Egal ob er bei Nachbars durch die Terrassentür ins Wohnzimmer einsteigt („Hat Würstle gebt, Mama…“) oder die Straße hinaufläuft zur anderen Nachbarin („Paul Eis kriegt…“) oder beim Einkaufen, haste-es-nicht-gesehen, zwei Gänge eher abbiegt, während Mama unentschlossen vor den Joghurts steht: Paul bekommt ohne elterlichen Geleitschutz seltsamerweise nie Panik. Wir als Eltern schon. Es ist definitiv ein Super-GAU: eine höllische Freizeitbade-Insel (die ich eh wie die Pest hasse). Ferien. Und plötzlich fehlt der Kleine, weil Peter uns kurz demonstriert, wie toll er den Köpper kann und wir eben mal nicht richtig geguckt haben. Paul kommt kurz darauf mit zwei älteren Damen wieder ums Eck‘, die uns beglückwünschten zu einem so süßen Kind: „Und so freundlich!“ Ich, kurz vor der Schnapp-Atmung und leicht hyperventilierend, stammle mit Tränen in den Augen ein kurzes „Dankeee“. Und Paul?

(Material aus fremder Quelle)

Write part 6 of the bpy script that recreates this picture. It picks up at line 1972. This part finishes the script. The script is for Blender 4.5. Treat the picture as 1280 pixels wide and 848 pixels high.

Winkt fröhlich und ruft: „Tsüsss, Ihr Ommas…“ und fragt sicherheitshalber noch einmal: „Sokolade?“ Man weiß ja nie.

Was ich Ihnen sagen will? Als junge Frau habe ich mich oft gefragt, wie es meine Eltern zulassen konnten, dass ich so viel aushecken konnte. Die Spalte in meinem gelben Kinderalbum, in der steht: „Das habe ich schon angestellt…“ ist nicht nur prallvoll, sondern wurde umfänglich durch Ankleben von Extrapapier verlängert. Gefragt nach Anekdoten mit ihrer einzigen Tochter, hätte meine Mutter wohl spontan eine Vortragsreihe im Vhs-Saal organisieren können. Oft habe ich gehört: „Das ging so fix bei Dir… wir waren einfach nicht schnell genug…“ Und ich? Konnte das nie verstehen. Wie kann ein Kind aber auch in der Garage Reifentürme hochklettern? Das Unverständnis dafür blieb – auch als Peter längst schon auf der Welt war. Ich nahm irgendwie an, dass alle Kinder so vernünftig sind wie mein Großer. Heute muss ich meinen Eltern jeden Tag mehrfach Abbitte tun. Wenn Paul mal eben (während eineinhalb Minuten Zähneputzen) vier Dymo-Bänder abwickelt. Oder 30 Filzstifte auseinanderbaut. 55 Kuscheltiere aus seinem Zimmer in den Flur wirft. Oder eben, wenn er bei Nachbars seelenruhig Würstchen isst und ihn drei Mann suchen. Seit Paul da ist, wiege ich deutlich weniger als vorher, weil ich irgendwie immer in Bewegung und Alarmbereitschaft bin. Gestern war ich ganz ohne Kinder eine Stunde lang einkaufen. Es war höllisch langweilig.